Let me walk back a bit here and explain my background — For years, I’ve been obsessed with archiving all sorts of things. VHS Tapes of old news broadcasts to 100,000+ games of Nethack to that weird erotica you wrote and put on Fanfiction.net as a teenager. Alone I currently have over 3 Petabytes of data after multiple years of doing this and collaborating with others. I’ve also been an activist for awhile, too. I helped write software, manage servers and do research for large antifascist networks. Those two combined put me in a really conflicting position with these protests, and all the footage of them: Is it immoral to save livestreams?
Personally, I don’t know where I stand on the issue anymore. Regardless, I’ve gone ahead and started archiving thousands of hours of video from protests all over the country and the world. My goal is to enable protesters to have evidence of police brutality and other crimes (or lack thereof) for their own legal defense. Hell, our first amendment right is under attack, after all. But while there might be myself and other individuals using that for good, we’re easily outnumbered 10:1 with folks who have more sinister intentions.
Through these protests, there’s been lots of folks who’ve taken it upon themselves to become independent journalists and document it. Before I continue, let me make this 100% clear: THIS IS A GOOD THING. I’ve witnessed multiple events that have received no media coverage at all, including individuals being killed by federal agents and police officers via less lethal munitions, neglect, etc. The issue with this is actually the same reason it’s good: 99.9% of the people out at protests documenting have no formal background as journalists. “In Defense of Smashing Cameras” inadvertently addresses this towards the end with it’s proposed guidelines.
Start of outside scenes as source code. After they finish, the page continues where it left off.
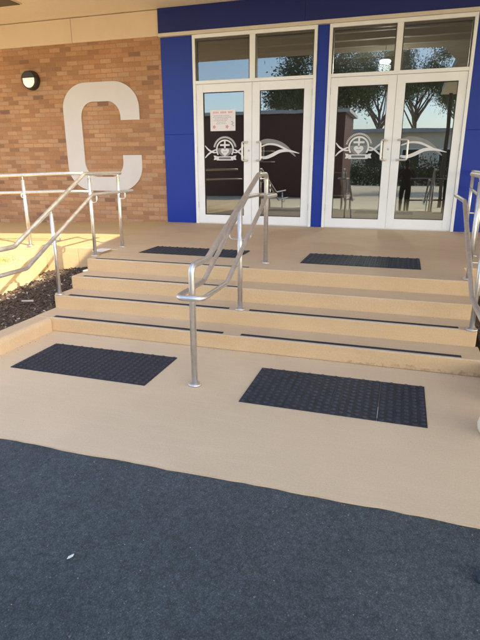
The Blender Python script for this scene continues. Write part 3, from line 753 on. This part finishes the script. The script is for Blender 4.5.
# the person taking the picture: seen only as a dark figure mirrored in the right-hand doors
def skin(name, joints, edges, mats, parent=None, lv=2):
    me = bpy.data.meshes.new(name); me.from_pydata([j[0] for j in joints], edges, [])
    o = bpy.data.objects.new(name, me); COL.objects.link(o)
    for mm in mats: me.materials.append(mm)
    sk = o.modifiers.new('skin', 'SKIN'); sk.use_smooth_shade = True
    for i, j in enumerate(joints):
        r = j[1]; me.skin_vertices[0].data[i].radius = r if isinstance(r, tuple) else (r, r)
    me.skin_vertices[0].data[0].use_root = True
    o.modifiers.new('sub', 'SUBSURF').levels = lv; o.modifiers['sub'].render_levels = lv
    if parent: o.parent = parent
    return o
pr = thing('person', 'person in dark clothes holding up a phone, mirrored in the right doors', 'person', (4.12, -9.02, -.010))
J = [((0, 0, .93), (.155, .11)), ((0, -.01, 1.12), (.135, .10)), ((0, -.02, 1.32), (.17, .105)), ((0, -.01, 1.44), (.085, .07)), ((0, .01, 1.51), .052), ((0, .03, 1.60), (.075, .09)), ((0, .03, 1.70), (.07, .085)),
     ((.10, 0, .86), .090), ((.11, .02, .50), .060), ((.12, -.02, .10), .040), ((.13, .10, .045), .042), ((.135, .17, .035), .032),
     ((-.10, 0, .86), .090), ((-.11, .02, .50), .060), ((-.12, -.02, .10), .040), ((-.13, .10, .045), .042), ((-.135, .17, .035), .032),
     ((.19, -.02, 1.39), .060), ((.25, .06, 1.15), .046), ((.10, .30, 1.36), .034), ((.055, .35, 1.43), .026),
     ((-.19, -.02, 1.39), .060), ((-.25, .06, 1.15), .046), ((-.10, .30, 1.36), .034), ((-.055, .35, 1.43), .026)]
E_ = [(0, 1), (1, 2), (2, 3), (3, 4), (4, 5), (5, 6), (0, 7), (7, 8), (8, 9), (9, 10), (10, 11), (0, 12), (12, 13), (13, 14), (14, 15), (15, 16), (2, 17), (17, 18), (18, 19), (19, 20), (2, 21), (21, 22), (22, 23), (23, 24)]
skin('body', J, E_, [M['darkcloth']], pr)
skin('hair', [((0, .0, 1.71), (.082, .10)), ((0, -.03, 1.62), (.085, .07)), ((0, -.055, 1.50), (.07, .04))], [(0, 1), (1, 2)], [M['black']], pr)
for sx in (-1, 1):
    for i, (l, dz) in enumerate(((.050, .030), (.058, .012), (.054, -.006), (.044, -.022))):
        skin('finger', [((sx * .062, .355, 1.435 + dz), .009), ((sx * .066, .355 + l * .45, 1.44 + dz), .008), ((sx * .050, .355 + l * .62, 1.442 + dz), .0065)], [(0, 1), (1, 2)], [M['skin']], pr, 1)
    skin('thumb', [((sx * .055, .345, 1.425), .010), ((sx * .045, .352, 1.45), .009), ((sx * .030, .362, 1.475), .007)], [(0, 1), (1, 2)], [M['skin']], pr, 1)
o = MB().box(-.038, .038, -.004, .004, -.075, .075).build('phone', M['black'], None, .003, 2, (4.12, -8.648, 1.46)); tag(o, 'black phone held up in both hands of the dark clothed person', 'phone')

# ------------------------------------------------------------------ light, sky, camera
L = Vector((-1, .57, -.80)).normalized()
sun = bpy.data.objects.new('sun', bpy.data.lights.new('sun', 'SUN')); COL.objects.link(sun)
sun.data.energy = 2.4; sun.data.angle = math.radians(.53); sun.data.color = (1, .86, .62)
sun.rotation_euler = L.to_track_quat('-Z', 'Y').to_euler(); sun.location = (20, -12, 18)
w = bpy.data.worlds.new('World'); sc.world = w; w.use_nodes = True; nt = w.node_tree
bg = nt.nodes['Background']; sky = nt.nodes.new('ShaderNodeTexSky'); sky.sky_type = 'NISHITA'; sky.sun_disc = False
sky.sun_elevation = math.asin(-L.z); sky.sun_rotation = math.atan2(-L.x, -L.y); sky.air_density = 1.0; sky.dust_density = 1.6; sky.ozone_density = 1.0
nt.links.new(sky.outputs[0], bg.inputs[0]); bg.inputs[1].default_value = .15

cam = bpy.data.objects.new('camera', bpy.data.cameras.new('camera')); COL.objects.link(cam); sc.camera = cam
yaw, pitch, roll, f = .3046, -.2977, -.0012, 503.683
fw = Vector((-math.sin(yaw) * math.cos(pitch), math.cos(yaw) * math.cos(pitch), math.sin(pitch)))
rt = Vector((math.cos(yaw), math.sin(yaw), 0)); up = rt.cross(fw)
rt, up = rt * math.cos(roll) + up * math.sin(roll), -rt * math.sin(roll) + up * math.cos(roll)
mw = Matrix((rt, up, -fw)).transposed().to_4x4(); mw.translation = (4.0636, -8.5479, 1.5239); cam.matrix_world = mw
cam.data.sensor_fit = 'VERTICAL'; cam.data.sensor_height = 36; cam.data.lens = f / 640 * 36; cam.data.clip_start = .05; cam.data.clip_end = 1000
vs = sc.view_settings; vs.view_transform = 'Standard'; vs.look = 'None'; vs.exposure = 2.08; vs.gamma = 1; vs.use_curve_mapping = False
sc.cycles.max_bounces = 8; sc.cycles.diffuse_bounces = 5; sc.cycles.transparent_max_bounces = 12; sc.cycles.use_denoising = True
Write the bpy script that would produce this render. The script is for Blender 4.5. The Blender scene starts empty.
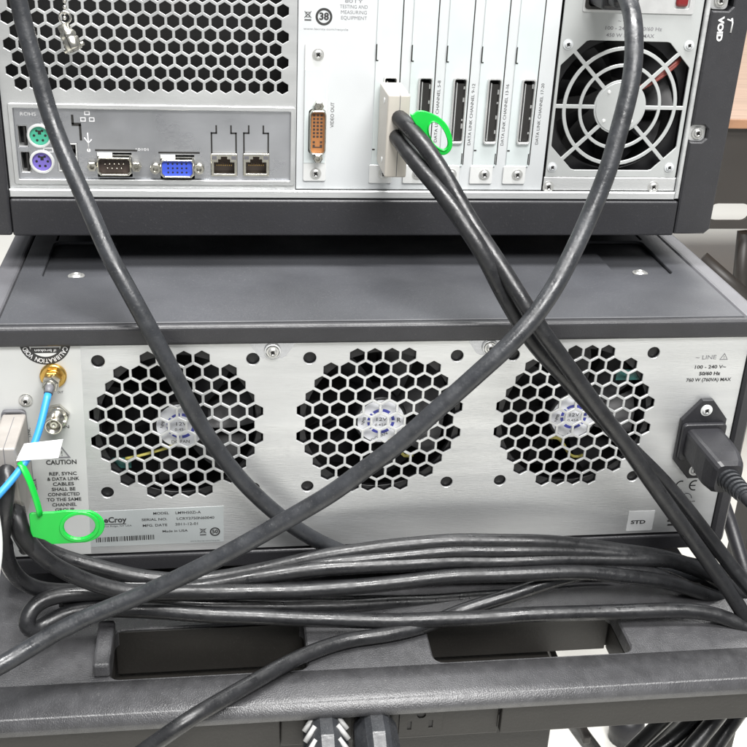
import bpy, bmesh, math, random
from mathutils import Vector, Matrix
random.seed(7)
S = 0.001                       # everything below is written in millimetres
C = bpy.context.scene.collection
PI = math.pi

# ------------------------------------------------------------------ camera
F = 1105.0
CAM = Vector((-88.14, -547.5, 300.63))
RX = Vector((0.9908153, -0.1280078, 0.0435789))
DN = Vector((-0.0172702, -0.4394287, -0.8981114))
FW = Vector((0.1341151, 0.8891099, -0.4376034))
def ray(px, py): return RX*((px-373.5)/F) + DN*((py-373.5)/F) + FW
def at(px, py, Y):              # measured point of the photo on an upright plane
    d = ray(px, py); return CAM + d*((Y-CAM.y)/d.y)
def atz(px, py, z):             # ... on a level plane
    d = ray(px, py); return CAM + d*((z-CAM.z)/d.z)
YU = 88.0
def U(px, py): p = at(px, py, YU); return p.x, p.z
def L(px, py): p = at(px, py, 0); return p.x, p.z

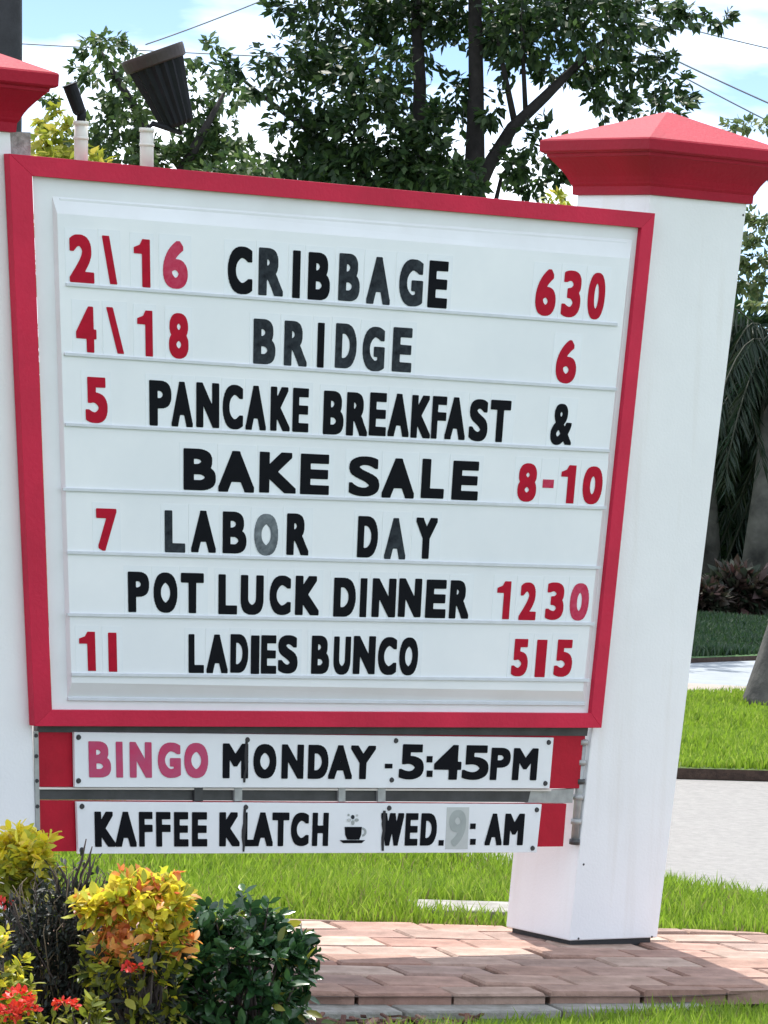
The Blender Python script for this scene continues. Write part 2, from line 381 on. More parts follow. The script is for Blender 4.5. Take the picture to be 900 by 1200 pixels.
leftp, _a, _b = pillar(d0, qb2, qt2, 'white pillar left of the sign board, foot hidden behind the yellow bush', .115)

pp = prism('bare_render_patch', [(11, 154), (36, 155), (36, 184), (11, 184)], -.12, -.02, M['bare'], leftp)
for (x_, y_) in ((684, 1013), (678, 1100), (764, 1098), (871, 252)):
    c_0 = face(x_, y_, .0005); v_, f_ = tube_geo([c_0, c_0+N*.0015], [.004, .003], 8); mesh('nail_head', v_, f_, M['screw'], rightp)
# ------------------------------------------------------------ the sign: board cabinet
board = empty('sign_board', face(370, 852, .02), 'large white changeable letter board in a crimson frame between the pillars', 'sign board')
OUT = [(11, 180), (768, 250), (705, 853), (41, 851)]
INN = [(38, 206), (752, 267), (693, 836), (61, 832)]
L1 = [(61, 230), (741, 281), (686, 823), (79, 817)]
L2 = [(67, 250), (738, 303), (683, 810), (84, 800)]
mesh('back_panel', [face(x, y, .003) for x, y in INN]+[face(x, y, .011) for x, y in INN], CUBE, M['lip'], board)
DX = .022                           # the face is pan-formed: its middle stands proud
prism('letter_panel', L2, .0112, .012+DX, M['face'], board)
for k in range(4):
    q = [OUT[k], OUT[(k+1) % 4], INN[(k+1) % 4], INN[k]]
    prism('frame', q, .004, .036, M['red'], board, bevel=.0012)
vs = [face(x, y, .018) for x, y in INN]+[face(x, y, .018) for x, y in L1]+[face(x, y, .0119+DX) for x, y in L2]
# rounded fillet between lip and sunk panel
fs = []
for r in range(2):
    for k in range(4): fs.append((4*r+k, 4*r+(k+1) % 4, 4*r+4+(k+1) % 4, 4*r+4+k))
mesh('moulding', vs, fs, M['lip'], board)
# a raised bead along the head and the foot of the panel
prism('bead', [(70, 232), (735, 283), (735, 286), (70, 235)], .0175, .0215, M['lip'], board, bevel=.001)
prism('bead', [(80, 817), (686, 823), (686, 827), (80, 821)], .0175, .0235, M['track'], board, bevel=.001)
LN = [((66, 251), (738, 303)), ((78, 333), (725, 380)), ((76, 414.5), (724, 456)), ((77, 497), (716, 528)), ((74, 573), (712, 595)), ((79, 647), (705, 665)), ((79, 720), (698, 731)), ((84, 790), (692, 797))]
for i, (p, q) in enumerate(LN[1:]):
    prism('letter_rail', [(p[0], p[1]-1.6), (q[0]-1, q[1]-1.6), (q[0]-1, q[1]+2.2), (p[0], p[1]+2.2)], .0115+DX, .0175+DX, M['track'], board, bevel=.0008)
def line(i, x): (x0, y0), (x1, y1) = LN[i]; return y0+(y1-y0)*(x-x0)/(x1-x0)
def tilt(x): return .045-.15*(x-23)/714

# ------------------------------------------------------------ glyphs: outlines emboldened by a distance field, meshed
_gc = {}
def outline(ch):
    c = bpy.data.curves.new('t', 'FONT'); c.body = ch; c.size = 1; c.resolution_u = 5
    o = bpy.data.objects.new('t', c); col.objects.link(o)
    dg = bpy.context.evaluated_depsgraph_get(); dg.update()
    cu = o.to_curve(dg); loops = []
    for s in cu.splines:
        P = s.bezier_points; n = len(P); L = []
        for i in range(n):
            a, b = P[i], P[(i+1) % n]
            p0, p1, p2, p3 = (np.array(v[:2]) for v in (a.co, a.handle_right, b.handle_left, b.co))
            straight = a.handle_right_type == 'VECTOR' and b.handle_left_type == 'VECTOR'
            cr = abs(np.cross(p1-p0, p3-p0))+abs(np.cross(p2-p0, p3-p0))
            K = 1 if (straight or cr < 1e-7) else 8
            for k in range(K):
                t = k/K; L.append((1-t)**3*p0+3*(1-t)**2*t*p1+3*(1-t)*t*t*p2+t**3*p3)
        loops.append(np.array(L))
    bpy.data.objects.remove(o)
    return loops
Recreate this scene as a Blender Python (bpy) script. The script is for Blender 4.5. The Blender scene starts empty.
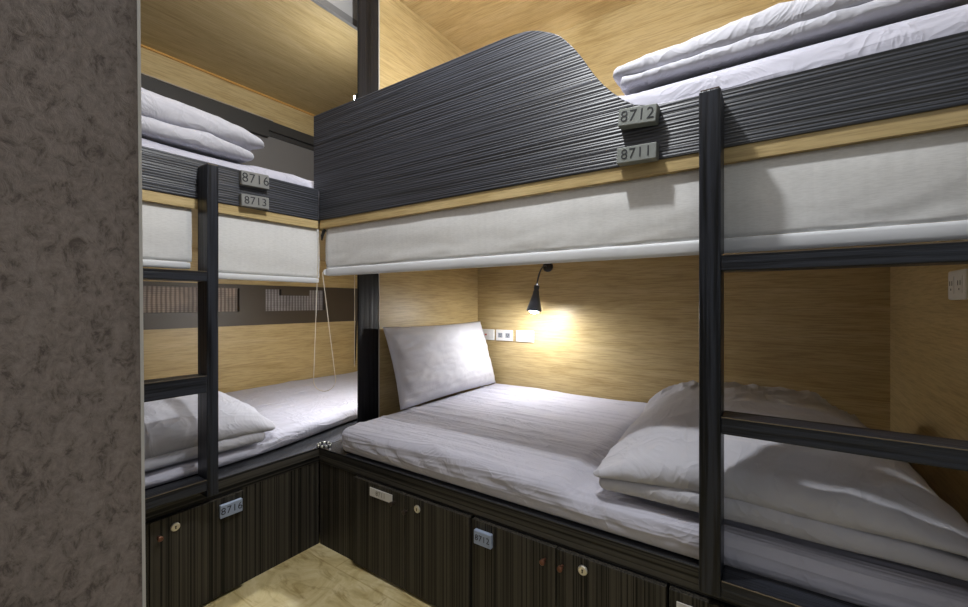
import bpy, bmesh, math, random
from mathutils import Vector, Matrix, noise
random.seed(7)
S = bpy.context.scene
COL = S.collection
PI = math.pi
W, L = 1.2105, 2.034          # bunk width and length (metres)

# ------------------------------------------------------------------ helpers
WL = {}
def tag(o, label=None, cat=None, group=None, kind=None):
    if label: o['label'] = label
    if cat: o['category'] = cat
    if group: o['group'] = group
    if kind: o['kind'] = kind
    return o
def thing(name, loc, label, cat, group=None):
    o = bpy.data.objects.new(name, None)
    o.empty_display_size = 0.05
    COL.objects.link(o); o.location = loc; WL[o] = Vector(loc)
    return tag(o, label, cat, group)
def obj(name, bm, mats, parent=None, smooth=False, bevel=0.0):
    """link a bmesh whose vertices are in world space; origin = centre of its base"""
    if not isinstance(mats, (list, tuple)): mats = [mats]
    bmesh.ops.recalc_face_normals(bm, faces=bm.faces)
    lo = Vector([min(v.co[i] for v in bm.verts) for i in range(3)])
    hi = Vector([max(v.co[i] for v in bm.verts) for i in range(3)])
    org = Vector(((lo.x+hi.x)/2, (lo.y+hi.y)/2, lo.z))
    for v in bm.verts: v.co -= org
    me = bpy.data.meshes.new(name)
    bm.to_mesh(me); bm.free()
    for m in mats: me.materials.append(m)
    if smooth:
        for p in me.polygons: p.use_smooth = True
    o = bpy.data.objects.new(name, me); COL.objects.link(o)
    WL[o] = org
    if parent is not None:
        o.parent = parent; o.location = org - WL[parent]
    else:
        o.location = org
    if bevel:
        b = o.modifiers.new('bevel', 'BEVEL'); b.width = bevel; b.segments = 2; b.limit_method = 'ANGLE'
    return o
def struct(name, bm, mats, parent=None, bevel=0.0):
    o = obj(name, bm, mats, parent, bevel=bevel); o['kind'] = 'structure'; return o
def box(bm, x0, x1, y0, y1, z0, z1, mi=0):
    vs = [bm.verts.new((x, y, z)) for z in (z0, z1) for y in (y0, y1) for x in (x0, x1)]
    for f in ((0,2,3,1),(4,5,7,6),(0,1,5,4),(1,3,7,5),(3,2,6,7),(2,0,4,6)):
        bm.faces.new([vs[i] for i in f]).material_index = mi
    return bm
def B(*a): return box(bmesh.new(), *a)
def tube(bm, pts, r, n=10, mi=0, cap=True):
    """tube through pts; r number or list"""
    pts = [Vector(p) for p in pts]
    if not isinstance(r, (list, tuple)): r = [r]*len(pts)
    rings = []
    ref = Vector((0.31, 0.17, 0.93))
    for i, p in enumerate(pts):
        t = (pts[min(i+1, len(pts)-1)] - pts[max(i-1, 0)]).normalized()
        a = t.cross(ref)
        if a.length < 1e-3: a = t.cross(Vector((1, 0, 0)))
        a.normalize(); b = t.cross(a)
        rings.append([bm.verts.new(p + r[i]*(math.cos(2*PI*k/n)*a + math.sin(2*PI*k/n)*b)) for k in range(n)])
    for A, C in zip(rings, rings[1:]):
        for k in range(n):
            bm.faces.new((A[k], A[(k+1) % n], C[(k+1) % n], C[k])).material_index = mi
    if cap:
        bm.faces.new(rings[0]).material_index = mi; bm.faces.new(rings[-1]).material_index = mi
    return bm
def prism(bm, pts, ax, a0, a1, mi=0):
    """polygon pts in the two other axes, extruded along axis ax"""
    def mk(p, a):
        if ax == 0: return (a, p[0], p[1])
        if ax == 1: return (p[0], a, p[1])
        return (p[0], p[1], a)
    A = [bm.verts.new(mk(p, a0)) for p in pts]; C = [bm.verts.new(mk(p, a1)) for p in pts]
    n = len(pts)
    bm.faces.new(A).material_index = mi; bm.faces.new(C[::-1]).material_index = mi
    for i in range(n):
        bm.faces.new((A[i], C[i], C[(i+1) % n], A[(i+1) % n])).material_index = mi
    return bm
def lattice(x0, x1, y0, y1, z0, z1, step, r, fn=None):
    """closed rounded box on a fine lattice, each vertex passed through fn"""
    dims = (x1-x0, y1-y0, z1-z0); o = (x0, y0, z0)
    n = [max(4, int(math.ceil(d/step))) for d in dims]
    rr = [min(r, d*0.499) for d in dims]
    bm = bmesh.new(); V = {}
    def vert(i, j, k):
        key = (i, j, k)
        if key in V: return V[key]
        p = []
        for a, idx in enumerate(key):
            t = idx/n[a]
            p.append(o[a]+dims[a]*t)
        c = Vector([min(max(p[a], o[a]+rr[a]), o[a]+dims[a]-rr[a]) for a in range(3)])
        d = Vector(p)-c
        e = Vector([d[a]/rr[a] for a in range(3)])
        if e.length > 1e-9:
            e.normalize(); d = Vector([e[a]*rr[a] for a in range(3)])
        q = c+d
        if fn: q = fn(q)
        V[key] = bm.verts.new(q); return V[key]
    for (a, b, c) in ((0,1,2),(1,2,0),(2,0,1)):
        for side in (0, n[c]):
            for i in range(n[a]):
                for j in range(n[b]):
                    q = []
                    for (u, v) in ((i,j),(i+1,j),(i+1,j+1),(i,j+1)):
                        k = [0,0,0]; k[a]=u; k[b]=v; k[c]=side; q.append(vert(*k))
                    bm.faces.new(q)
    return bm
def N(x, y, z=0.0): return noise.noise(Vector((x, y, z)))
def ridge(x, y, z=0.0): return 1.0-min(1.0, abs(N(x, y, z))*2.6)
def smooth01(t):
    t = min(1, max(0, t)); return t*t*(3-2*t)

# ------------------------------------------------------------------ materials
def newmat(name):
    m = bpy.data.materials.new(name); m.use_nodes = True
    nt = m.node_tree; b = nt.nodes['Principled BSDF']
    return m, nt, b
def plain(name, col, rough=0.5, metal=0.0, spec=0.5, emit=None, es=0.0):
    m, nt, b = newmat(name)
    b.inputs['Base Color'].default_value = (*col, 1); b.inputs['Roughness'].default_value = rough
    b.inputs['Metallic'].default_value = metal; b.inputs['Specular IOR Level'].default_value = spec
    if emit:
        b.inputs['Emission Color'].default_value = (*emit, 1); b.inputs['Emission Strength'].default_value = es
    return m
def coord(nt, scale, rot=(0,0,0), kind='Object'):
    tc = nt.nodes.new('ShaderNodeTexCoord'); mp = nt.nodes.new('ShaderNodeMapping')
    mp.inputs['Scale'].default_value = scale; mp.inputs['Rotation'].default_value = rot
    nt.links.new(tc.outputs[kind], mp.inputs['Vector']); return mp.outputs['Vector']
def noise_tex(nt, vec, scale=1.0, detail=4.0, rough=0.55, dist=0.0):
    n = nt.nodes.new('ShaderNodeTexNoise')
    n.inputs['Scale'].default_value = scale; n.inputs['Detail'].default_value = detail
    n.inputs['Roughness'].default_value = rough; n.inputs['Distortion'].default_value = dist
    nt.links.new(vec, n.inputs['Vector']); return n.outputs['Fac']
def ramp(nt, fac, stops):
    r = nt.nodes.new('ShaderNodeValToRGB'); e = r.color_ramp.elements
    while len(e) < len(stops): e.new(0.5)
    for k, (p, c) in enumerate(stops):
        e[k].position = p; e[k].color = (*c, 1)
    nt.links.new(fac, r.inputs['Fac']); return r.outputs['Color']
def mix(nt, a, b, fac, mode='MIX'):
    m = nt.nodes.new('ShaderNodeMix'); m.data_type = 'RGBA'; m.blend_type = mode
    for s, v in ((6, a), (7, b)):
        if isinstance(v, tuple): m.inputs[s].default_value = (*v, 1)
        else: nt.links.new(v, m.inputs[s])
    if isinstance(fac, float): m.inputs[0].default_value = fac
    else: nt.links.new(fac, m.inputs[0])
    return m.outputs[2]
def bump(nt, b, h, strength=0.3, dist=0.01):
    n = nt.nodes.new('ShaderNodeBump'); n.inputs['Strength'].default_value = strength
    n.inputs['Distance'].default_value = dist
    nt.links.new(h, n.inputs['Height']); nt.links.new(n.outputs['Normal'], b.inputs['Normal'])
def stretch(ax, along, across):
    s = [across]*3; s[ax] = along; return tuple(s)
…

Many journalists are taught these simple practices (even though they might not follow through with them), but average people out on the streets with nothing but their phone likely don’t know the possible repercussions of their journalism.
To put in perspective how simple, cheap and effective it is to easily capture large amounts of protest footage, I’d like to break down the numbers. To be extremely conservative, we’re going to say the average police officer is making $20 an hour. Well, for a little over what our fictional police department might pay an officer for 2 hours, they can have a server in Germany with unmetered Gigabit internet, 2 2TB hard drives and 2 240GB SSDs for an entire month — This would be enough to capture all livestreams of protests going on in a large city at once. For another hour’s worth of pay, they can have a GSuite Business user for an entire month, enabling them to leverage unlimited storage on Google Drive. Combined with a little searching on Github for scripts and then Twitch to find some broadcasters, congratulations: our fictional police department is now fully capable of recording almost every livestreamer at their city’s protests, saving that footage indefinitely to then use facial recognition software on, or give to DHS/FBI/any 3 letter federal agency to do so themselves. This is significantly more cost effective than replacing street cameras every night when protesters destroy them, spray paint over them, etc.
If that doesn’t absolutely terrify you, I don’t know what will.
What can be done about this? Surprisingly, a lot. I highly advocate AGAINST “In Defense of Smashing Cameras”’s stance in this situation — like I said earlier, these folks are normal people with good intentions. They don’t deserve to have their gear destroyed. The biggest thing you can do is mask up, and mask up heavily. Sunglasses and a T-Shirt tied around your head + a hoodie is more than sufficient for most people. Combine that with common sense security practices (think before you speak, don’t use social media at a protest, leave your ID at home, etc etc) and you’re about as safe as you reasonably can be from any bad actors capturing footage from livestreams. If you’re even more paranoid, there’s facial recognition masks that use patterns that have been proven to trip up certain software/algorithms (I’m not linking any because I can’t vouch for their effectiveness with newer software).
There’s no reason any of this should stop you from going out and demonstrating — if anything, I hope this article makes you mad as hell and you go out even more! But when you go out, know that your friends’ Periscope stream is very likely snitching on you and others’ activity — straight to the people you’re demonstrating against.